Horan-Lunney never saw it that way, though, even if some around him and his new wife did.
“I honestly lost a couple of friends over this,” he says. “They’d never say they were opposed to being friends with a young father. They’d just say that choosing fatherhood was throwing away my life.”
Above all, he credits his children for his success, which he might never have achieved had he not been forced to change direction so drastically at the age of 21.“It gave me some drive, some focus and some discipline, because all of a sudden I had to start providing.”
The Demands of Fatherhood vs. the Demands of Career
The problem, says champion competitive eater Jamie “The Bear” McDonald, is that the desire to provide for your family is often at odds with the need to be close to them. Eventually, you’ll be forced to choose between the highest levels of success and the satisfaction of time spent as a parent.“I went along the path for a few years of working 80 or 90 hours a week,” he says. “But you miss too much of your kids growing up.”
Not yet 40, McDonald has thrown himself into many callings, beginning with a stint in the Navy, a college degree in economics and a successful career at the executive level of a major aerospace tech-support firm. He has been a competitive bodybuilder, runs a nutritional coaching business with his wife and is opening a Kansas-City-style barbecue restaurant near Hartford. Last year, after competing in over 60 competitive eating events — such as eating nearly 10 pounds of peach fried pie in eight minutes — All Pro Eating ranked McDonald the No. 1 independent competitive eater in the world.
The fact that he and Cheryl had their first child when they were 20 doesn’t seem like it held McDonald back.
“I’ve always been a driven person,” he says. “But it’s not just about me and my career. That whole work-life balance becomes much more critical when you have kids at home. Growing up, I wanted to be the CEO or the president of some mega-corporation. But once I saw what that would take, in terms of time away from the family, it just ended up not being worth it.”
Unlike Horan-Lunney, whose kids gave him the drive to succeed in his career, McDonald says that having kids so young held him back from the level of accomplishment he would otherwise have striven for. Though his vigor seems almost superhuman, McDonald’s energy met its match in the early years of fatherhood. He had just left the Armed Forces and was going to college, working for an hourly wage at the company he’s remained with ever since, and figuring out the basics of making his marriage work and raising his children right. Despite the fact that, 16 years on, he’s gone from the repair shop to a title of Director of Customer Support, he recognizes that his duty to his children slowed him down at a critical point when he could have been focused most intently on building his career.

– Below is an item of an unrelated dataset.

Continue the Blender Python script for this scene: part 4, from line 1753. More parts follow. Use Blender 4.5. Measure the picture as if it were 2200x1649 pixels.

“It took me longer to get here than I wanted,” he says. “I’ve been successful in my job, but I could have pushed it further. But then the work-life balance wouldn’t have been there, and that just wasn’t worth it to me.”
As a result, McDonald says he went through years during the beginning of his career when money was tighter than he wanted it to be, at the same time as he and his wife were figuring out work and family. They’ve been married 17 years, and he concedes there were times when it was rocky.
“You really know nothing,” he says about the early years. “From 20 to 30, even to 35, you do a lot of damn changing, a lot of growing up. I don’t think you’re emotionally capable of handling things in the best manner.”
The Virtue of Responsibility
Computer programmer James Lafferty, 35, went through similar struggles as an young father. At 22, he had dropped out of a liberal arts program and was searching for direction when his girlfriend told him she was pregnant.
“I got a feeling of needing to put my head down,” he recalls. “It gave me more of a sense of purpose. I was kind of treading water, trying to figure out what I was trying to do or wanting to do. Then you have a kid and there’s a really definite, palpable, immediate physical responsibility, where you say, ‘All right, get your head out of the clouds and be a man.’”
The Unacknowledged Reward
Duty that fatherhood may be, Lafferty emphasizes what a pleasure it is as well, something that detractors of young parents don’t often factor into the equation of benefits and losses. McDonald and Horan-Lunney strongly agree. Though early fatherhood puts you out of step with people your own age, they all say that spending time with your kids is a new and meaningful activity that largely makes up for it — and that it changes the way you feel about the things you used to enjoy.“You really just don’t have anything in common with people without kids,” McDonald says, adding that this is especially so if your friends are young single guys who want to hit the bars. “I’d rather take the kids out to a movie, or go play baseball or football. At the end of the day, what’s more important? It’s just been natural for me to say my kids come first.”
Reaching the End
Watching babies become children and grow into individual teens and adults is the great pleasure of fatherhood. But a related experience is the strange and melancholy realization that being a parent, in its most intense form, only lasts a short time. A man is a father his whole life, sure, but after his kids move out, the role becomes largely symbolic compared to its importance a few years before. Parenthood isn’t an experience we expect to be transitory, and it can come as a shock when it begins to represent a decreasing portion of your life.“I’ll be 42, and both my kids will be in the military or at college,” McDonald says. “Having kids as young as I did, you learn very quickly how fast time passes. My son will be 16 this year. Where did those 16 years go? I thought that this would be forever, that I would have all this time. I only have two years left with him. Of course we’ll continue to be close, but there’s a major change if he goes off to college and we see him a couple of times a year.”
As McDonald, Horan-Lunney, Lafferty and many before them all say, becoming a father changes everything about you. But since the most engaged years of fatherhood aren’t a permanent condition, their end can leave the new, changed version of you feeling as though you’re out of a job. For McDonald, that too seems like an easier experience to deal with as a younger man. His plan is to funnel his energy into work.
“At that point I can start pushing hard, because I’m established in my field,” he says. “It’s all possible. People say your life will end when you have kids. No, it doesn’t. It’s just different. I really do consider it better.”